WHAT THE TASK ASKS:
Read the data and repeat all of it exactly.

INFORMATION SHOWN:

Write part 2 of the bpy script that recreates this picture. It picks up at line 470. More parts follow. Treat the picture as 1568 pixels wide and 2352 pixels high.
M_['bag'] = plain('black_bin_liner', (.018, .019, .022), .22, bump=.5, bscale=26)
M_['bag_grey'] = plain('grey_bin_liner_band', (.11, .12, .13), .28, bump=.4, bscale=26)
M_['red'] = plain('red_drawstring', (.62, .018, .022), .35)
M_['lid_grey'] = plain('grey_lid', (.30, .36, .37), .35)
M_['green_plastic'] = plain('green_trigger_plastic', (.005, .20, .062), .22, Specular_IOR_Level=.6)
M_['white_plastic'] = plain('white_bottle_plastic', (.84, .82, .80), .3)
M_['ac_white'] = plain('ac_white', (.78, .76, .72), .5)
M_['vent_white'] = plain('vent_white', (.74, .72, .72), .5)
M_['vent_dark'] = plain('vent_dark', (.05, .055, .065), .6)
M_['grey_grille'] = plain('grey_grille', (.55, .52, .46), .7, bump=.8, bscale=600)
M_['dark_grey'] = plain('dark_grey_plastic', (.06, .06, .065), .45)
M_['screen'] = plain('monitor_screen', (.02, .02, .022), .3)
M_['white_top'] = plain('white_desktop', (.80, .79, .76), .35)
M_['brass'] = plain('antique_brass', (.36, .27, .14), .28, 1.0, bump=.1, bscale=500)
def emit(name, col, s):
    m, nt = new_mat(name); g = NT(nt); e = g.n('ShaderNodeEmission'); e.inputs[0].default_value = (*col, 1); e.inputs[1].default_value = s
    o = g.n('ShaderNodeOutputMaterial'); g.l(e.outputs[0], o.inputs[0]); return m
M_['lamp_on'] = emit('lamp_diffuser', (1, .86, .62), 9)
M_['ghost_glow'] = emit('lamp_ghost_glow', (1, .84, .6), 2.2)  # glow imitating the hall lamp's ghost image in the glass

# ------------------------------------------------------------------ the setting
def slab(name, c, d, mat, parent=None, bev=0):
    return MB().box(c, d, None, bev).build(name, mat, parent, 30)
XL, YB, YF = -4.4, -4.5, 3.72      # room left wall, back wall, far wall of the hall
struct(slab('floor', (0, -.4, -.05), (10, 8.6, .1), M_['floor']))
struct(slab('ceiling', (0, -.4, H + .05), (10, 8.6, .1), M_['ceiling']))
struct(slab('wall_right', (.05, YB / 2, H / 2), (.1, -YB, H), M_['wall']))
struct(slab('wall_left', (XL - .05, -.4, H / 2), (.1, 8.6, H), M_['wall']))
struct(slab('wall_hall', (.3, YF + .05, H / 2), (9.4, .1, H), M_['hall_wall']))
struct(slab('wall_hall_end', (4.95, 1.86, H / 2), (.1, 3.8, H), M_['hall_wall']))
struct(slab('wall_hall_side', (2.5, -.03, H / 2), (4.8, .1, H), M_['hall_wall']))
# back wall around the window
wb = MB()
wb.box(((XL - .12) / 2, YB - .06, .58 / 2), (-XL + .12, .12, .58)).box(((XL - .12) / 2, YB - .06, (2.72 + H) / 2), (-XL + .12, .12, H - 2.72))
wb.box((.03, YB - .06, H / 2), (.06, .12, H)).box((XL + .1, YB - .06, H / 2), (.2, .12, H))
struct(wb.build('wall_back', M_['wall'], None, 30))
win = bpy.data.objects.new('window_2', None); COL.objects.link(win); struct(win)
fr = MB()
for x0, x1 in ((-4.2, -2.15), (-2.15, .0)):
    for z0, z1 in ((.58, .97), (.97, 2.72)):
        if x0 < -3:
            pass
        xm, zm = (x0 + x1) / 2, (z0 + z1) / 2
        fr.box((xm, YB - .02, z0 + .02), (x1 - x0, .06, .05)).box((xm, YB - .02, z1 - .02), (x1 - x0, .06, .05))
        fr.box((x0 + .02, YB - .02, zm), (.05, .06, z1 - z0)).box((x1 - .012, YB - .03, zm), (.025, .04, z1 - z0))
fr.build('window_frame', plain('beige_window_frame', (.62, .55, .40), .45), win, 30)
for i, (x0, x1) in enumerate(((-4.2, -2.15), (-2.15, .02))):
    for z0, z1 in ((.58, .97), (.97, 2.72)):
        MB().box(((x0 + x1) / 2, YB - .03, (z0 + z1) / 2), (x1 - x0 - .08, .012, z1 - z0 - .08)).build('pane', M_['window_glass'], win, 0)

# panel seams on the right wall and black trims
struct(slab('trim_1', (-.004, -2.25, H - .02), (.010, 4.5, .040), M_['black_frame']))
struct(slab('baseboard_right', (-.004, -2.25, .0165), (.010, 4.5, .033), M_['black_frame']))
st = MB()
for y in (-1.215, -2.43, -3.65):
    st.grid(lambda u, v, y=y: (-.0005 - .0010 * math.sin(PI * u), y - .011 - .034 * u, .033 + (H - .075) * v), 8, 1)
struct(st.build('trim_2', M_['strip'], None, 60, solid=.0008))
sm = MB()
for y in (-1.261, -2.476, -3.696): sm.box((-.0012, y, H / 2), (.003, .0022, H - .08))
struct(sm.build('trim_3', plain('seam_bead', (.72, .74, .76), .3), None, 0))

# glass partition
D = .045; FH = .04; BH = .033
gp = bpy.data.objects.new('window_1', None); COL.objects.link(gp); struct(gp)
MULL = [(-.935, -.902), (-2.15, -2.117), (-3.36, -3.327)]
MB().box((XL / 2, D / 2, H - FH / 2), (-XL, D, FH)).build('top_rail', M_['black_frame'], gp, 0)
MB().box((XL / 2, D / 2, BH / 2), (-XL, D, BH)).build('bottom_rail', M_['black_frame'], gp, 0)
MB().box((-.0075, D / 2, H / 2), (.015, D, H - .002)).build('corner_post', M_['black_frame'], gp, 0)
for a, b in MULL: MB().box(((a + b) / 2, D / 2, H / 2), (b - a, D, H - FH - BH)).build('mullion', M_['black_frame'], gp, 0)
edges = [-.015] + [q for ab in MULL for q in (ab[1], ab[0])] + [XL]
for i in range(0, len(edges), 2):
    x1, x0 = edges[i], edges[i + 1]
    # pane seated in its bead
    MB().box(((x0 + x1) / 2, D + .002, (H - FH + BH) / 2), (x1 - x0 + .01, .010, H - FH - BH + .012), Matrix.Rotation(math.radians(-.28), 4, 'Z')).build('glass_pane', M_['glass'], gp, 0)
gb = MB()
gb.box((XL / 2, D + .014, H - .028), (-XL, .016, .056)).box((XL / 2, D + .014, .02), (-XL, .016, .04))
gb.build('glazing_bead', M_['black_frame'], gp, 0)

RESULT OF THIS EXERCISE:
Write part 2 of the bpy script that recreates this picture. It picks up at line 470. More parts follow. Treat the picture as 1568 pixels wide and 2352 pixels high.
M_['bag'] = plain('black_bin_liner', (.018, .019, .022), .22, bump=.5, bscale=26)
M_['bag_grey'] = plain('grey_bin_liner_band', (.11, .12, .13), .28, bump=.4, bscale=26)
M_['red'] = plain('red_drawstring', (.62, .018, .022), .35)
M_['lid_grey'] = plain('grey_lid', (.30, .36, .37), .35)
M_['green_plastic'] = plain('green_trigger_plastic', (.005, .20, .062), .22, Specular_IOR_Level=.6)
M_['white_plastic'] = plain('white_bottle_plastic', (.84, .82, .80), .3)
M_['ac_white'] = plain('ac_white', (.78, .76, .72), .5)
M_['vent_white'] = plain('vent_white', (.74, .72, .72), .5)
M_['vent_dark'] = plain('vent_dark', (.05, .055, .065), .6)
M_['grey_grille'] = plain('grey_grille', (.55, .52, .46), .7, bump=.8, bscale=600)
M_['dark_grey'] = plain('dark_grey_plastic', (.06, .06, .065), .45)
M_['screen'] = plain('monitor_screen', (.02, .02, .022), .3)
M_['white_top'] = plain('white_desktop', (.80, .79, .76), .35)
M_['brass'] = plain('antique_brass', (.36, .27, .14), .28, 1.0, bump=.1, bscale=500)
def emit(name, col, s):
    m, nt = new_mat(name); g = NT(nt); e = g.n('ShaderNodeEmission'); e.inputs[0].default_value = (*col, 1); e.inputs[1].default_value = s
    o = g.n('ShaderNodeOutputMaterial'); g.l(e.outputs[0], o.inputs[0]); return m
M_['lamp_on'] = emit('lamp_diffuser', (1, .86, .62), 9)
M_['ghost_glow'] = emit('lamp_ghost_glow', (1, .84, .6), 2.2)  # glow imitating the hall lamp's ghost image in the glass

# ------------------------------------------------------------------ the setting
def slab(name, c, d, mat, parent=None, bev=0):
    return MB().box(c, d, None, bev).build(name, mat, parent, 30)
XL, YB, YF = -4.4, -4.5, 3.72      # room left wall, back wall, far wall of the hall
struct(slab('floor', (0, -.4, -.05), (10, 8.6, .1), M_['floor']))
struct(slab('ceiling', (0, -.4, H + .05), (10, 8.6, .1), M_['ceiling']))
struct(slab('wall_right', (.05, YB / 2, H / 2), (.1, -YB, H), M_['wall']))
struct(slab('wall_left', (XL - .05, -.4, H / 2), (.1, 8.6, H), M_['wall']))
struct(slab('wall_hall', (.3, YF + .05, H / 2), (9.4, .1, H), M_['hall_wall']))
struct(slab('wall_hall_end', (4.95, 1.86, H / 2), (.1, 3.8, H), M_['hall_wall']))
struct(slab('wall_hall_side', (2.5, -.03, H / 2), (4.8, .1, H), M_['hall_wall']))
# back wall around the window
wb = MB()
wb.box(((XL - .12) / 2, YB - .06, .58 / 2), (-XL + .12, .12, .58)).box(((XL - .12) / 2, YB - .06, (2.72 + H) / 2), (-XL + .12, .12, H - 2.72))
wb.box((.03, YB - .06, H / 2), (.06, .12, H)).box((XL + .1, YB - .06, H / 2), (.2, .12, H))
struct(wb.build('wall_back', M_['wall'], None, 30))
win = bpy.data.objects.new('window_2', None); COL.objects.link(win); struct(win)
fr = MB()
for x0, x1 in ((-4.2, -2.15), (-2.15, .0)):
    for z0, z1 in ((.58, .97), (.97, 2.72)):
        if x0 < -3:
            pass
        xm, zm = (x0 + x1) / 2, (z0 + z1) / 2
        fr.box((xm, YB - .02, z0 + .02), (x1 - x0, .06, .05)).box((xm, YB - .02, z1 - .02), (x1 - x0, .06, .05))
        fr.box((x0 + .02, YB - .02, zm), (.05, .06, z1 - z0)).box((x1 - .012, YB - .03, zm), (.025, .04, z1 - z0))
fr.build('window_frame', plain('beige_window_frame', (.62, .55, .40), .45), win, 30)
for i, (x0, x1) in enumerate(((-4.2, -2.15), (-2.15, .02))):
    for z0, z1 in ((.58, .97), (.97, 2.72)):
        MB().box(((x0 + x1) / 2, YB - .03, (z0 + z1) / 2), (x1 - x0 - .08, .012, z1 - z0 - .08)).build('pane', M_['window_glass'], win, 0)

# panel seams on the right wall and black trims
struct(slab('trim_1', (-.004, -2.25, H - .02), (.010, 4.5, .040), M_['black_frame']))
struct(slab('baseboard_right', (-.004, -2.25, .0165), (.010, 4.5, .033), M_['black_frame']))
st = MB()
for y in (-1.215, -2.43, -3.65):
    st.grid(lambda u, v, y=y: (-.0005 - .0010 * math.sin(PI * u), y - .011 - .034 * u, .033 + (H - .075) * v), 8, 1)
struct(st.build('trim_2', M_['strip'], None, 60, solid=.0008))
sm = MB()
for y in (-1.261, -2.476, -3.696): sm.box((-.0012, y, H / 2), (.003, .0022, H - .08))
struct(sm.build('trim_3', plain('seam_bead', (.72, .74, .76), .3), None, 0))

# glass partition
D = .045; FH = .04; BH = .033
gp = bpy.data.objects.new('window_1', None); COL.objects.link(gp); struct(gp)
MULL = [(-.935, -.902), (-2.15, -2.117), (-3.36, -3.327)]
MB().box((XL / 2, D / 2, H - FH / 2), (-XL, D, FH)).build('top_rail', M_['black_frame'], gp, 0)
MB().box((XL / 2, D / 2, BH / 2), (-XL, D, BH)).build('bottom_rail', M_['black_frame'], gp, 0)
MB().box((-.0075, D / 2, H / 2), (.015, D, H - .002)).build('corner_post', M_['black_frame'], gp, 0)
for a, b in MULL: MB().box(((a + b) / 2, D / 2, H / 2), (b - a, D, H - FH - BH)).build('mullion', M_['black_frame'], gp, 0)
edges = [-.015] + [q for ab in MULL for q in (ab[1], ab[0])] + [XL]
for i in range(0, len(edges), 2):
    x1, x0 = edges[i], edges[i + 1]
    # pane seated in its bead
    MB().box(((x0 + x1) / 2, D + .002, (H - FH + BH) / 2), (x1 - x0 + .01, .010, H - FH - BH + .012), Matrix.Rotation(math.radians(-.28), 4, 'Z')).build('glass_pane', M_['glass'], gp, 0)
gb = MB()
gb.box((XL / 2, D + .014, H - .028), (-XL, .016, .056)).box((XL / 2, D + .014, .02), (-XL, .016, .04))
gb.build('glazing_bead', M_['black_frame'], gp, 0)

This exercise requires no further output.